L'aumento dei prezzi dell'energia colpisce un po' tutte le imprese. Il fatto è che le più esposte sono quelle a maggiore intensità energetica: non solo quelle del settore industria vero e proprio ma anche la pesca, la selvicoltura, che riguarda l'impianto e la conservazione dei terreni boschivi, così come i trasporti e i centri dati. Per misurare l'impatto che il costo energetico ha sulle aziende è necessario sapere in che misura possono trasferire l'aumento dei costi di produzione sui prezzi di vendita.
Le variazioni sono sensibili da un settore all'altro. Alcuni rami di attività la cui situazione era già fragile nel 2021, sono ancora più sotto pressione: esempio tipico sono il trasporto aereo e quello fluviale, l'ortofrutta, il sostegno all'edilizia.
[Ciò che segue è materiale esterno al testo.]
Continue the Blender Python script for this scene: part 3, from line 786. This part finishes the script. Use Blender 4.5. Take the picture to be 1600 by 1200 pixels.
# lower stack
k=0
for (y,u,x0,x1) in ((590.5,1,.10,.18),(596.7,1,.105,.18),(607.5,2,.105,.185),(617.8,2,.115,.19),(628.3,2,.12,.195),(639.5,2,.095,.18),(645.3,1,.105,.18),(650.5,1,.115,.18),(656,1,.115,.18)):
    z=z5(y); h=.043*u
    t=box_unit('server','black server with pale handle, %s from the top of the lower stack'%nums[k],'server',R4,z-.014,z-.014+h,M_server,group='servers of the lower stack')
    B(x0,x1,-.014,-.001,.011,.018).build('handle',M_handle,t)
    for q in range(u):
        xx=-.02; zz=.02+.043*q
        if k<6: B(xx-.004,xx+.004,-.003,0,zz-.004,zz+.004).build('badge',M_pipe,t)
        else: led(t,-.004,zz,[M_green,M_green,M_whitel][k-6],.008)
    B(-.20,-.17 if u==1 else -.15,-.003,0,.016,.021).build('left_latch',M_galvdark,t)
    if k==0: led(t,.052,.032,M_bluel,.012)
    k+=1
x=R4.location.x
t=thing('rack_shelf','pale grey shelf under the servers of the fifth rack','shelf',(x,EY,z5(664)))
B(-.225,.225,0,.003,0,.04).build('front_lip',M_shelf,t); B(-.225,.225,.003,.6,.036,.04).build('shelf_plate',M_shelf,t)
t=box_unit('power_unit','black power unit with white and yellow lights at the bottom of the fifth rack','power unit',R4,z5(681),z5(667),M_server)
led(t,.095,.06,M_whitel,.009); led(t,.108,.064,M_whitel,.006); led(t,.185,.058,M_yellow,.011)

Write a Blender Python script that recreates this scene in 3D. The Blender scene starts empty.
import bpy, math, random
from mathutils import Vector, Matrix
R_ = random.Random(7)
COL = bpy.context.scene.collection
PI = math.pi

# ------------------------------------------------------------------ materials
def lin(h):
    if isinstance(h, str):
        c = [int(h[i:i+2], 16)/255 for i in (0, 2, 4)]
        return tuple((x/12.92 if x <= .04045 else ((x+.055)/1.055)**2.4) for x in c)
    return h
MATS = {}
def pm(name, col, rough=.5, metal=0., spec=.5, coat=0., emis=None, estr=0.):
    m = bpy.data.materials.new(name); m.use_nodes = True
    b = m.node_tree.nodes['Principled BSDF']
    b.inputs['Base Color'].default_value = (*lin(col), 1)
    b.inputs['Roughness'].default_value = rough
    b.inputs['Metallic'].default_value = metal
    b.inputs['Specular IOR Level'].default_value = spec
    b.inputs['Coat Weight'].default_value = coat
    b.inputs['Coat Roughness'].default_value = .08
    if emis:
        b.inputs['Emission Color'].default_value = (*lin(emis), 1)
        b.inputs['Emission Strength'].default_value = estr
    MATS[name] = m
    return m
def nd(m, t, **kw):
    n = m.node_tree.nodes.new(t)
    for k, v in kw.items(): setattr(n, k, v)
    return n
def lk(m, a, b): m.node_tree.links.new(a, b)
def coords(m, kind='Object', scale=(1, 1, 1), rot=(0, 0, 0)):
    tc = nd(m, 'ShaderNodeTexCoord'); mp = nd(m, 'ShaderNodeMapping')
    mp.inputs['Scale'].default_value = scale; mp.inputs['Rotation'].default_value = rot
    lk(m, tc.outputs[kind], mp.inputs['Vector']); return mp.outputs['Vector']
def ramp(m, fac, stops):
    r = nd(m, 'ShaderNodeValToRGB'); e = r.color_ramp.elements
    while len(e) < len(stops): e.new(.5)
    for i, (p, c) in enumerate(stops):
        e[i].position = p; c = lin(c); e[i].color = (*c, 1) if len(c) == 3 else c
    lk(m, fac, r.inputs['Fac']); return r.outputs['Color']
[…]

Per effetto dei meccanismi di indicizzazione, per esempio, l'aumento dei prezzi ha effetto anche sui salari. In generale, i settori ad alta intensità di lavoro hanno una bassa intensità energetica e viceversa: pochi settori, dunque, subiscono al contempo sia un forte choc energetico che un significativo choc salariale.
In soldoni, facendo questi conti, finisce che l'impatto delle maggiori spese viene trasferito ai consumatori, famiglie o clienti che siano. Saranno loro, cioè noi, a sostenere l'aumento dei prezzi: in media, secondo le statistiche le aziende trasferiscono sui clienti il 60% degli aumenti dei costi.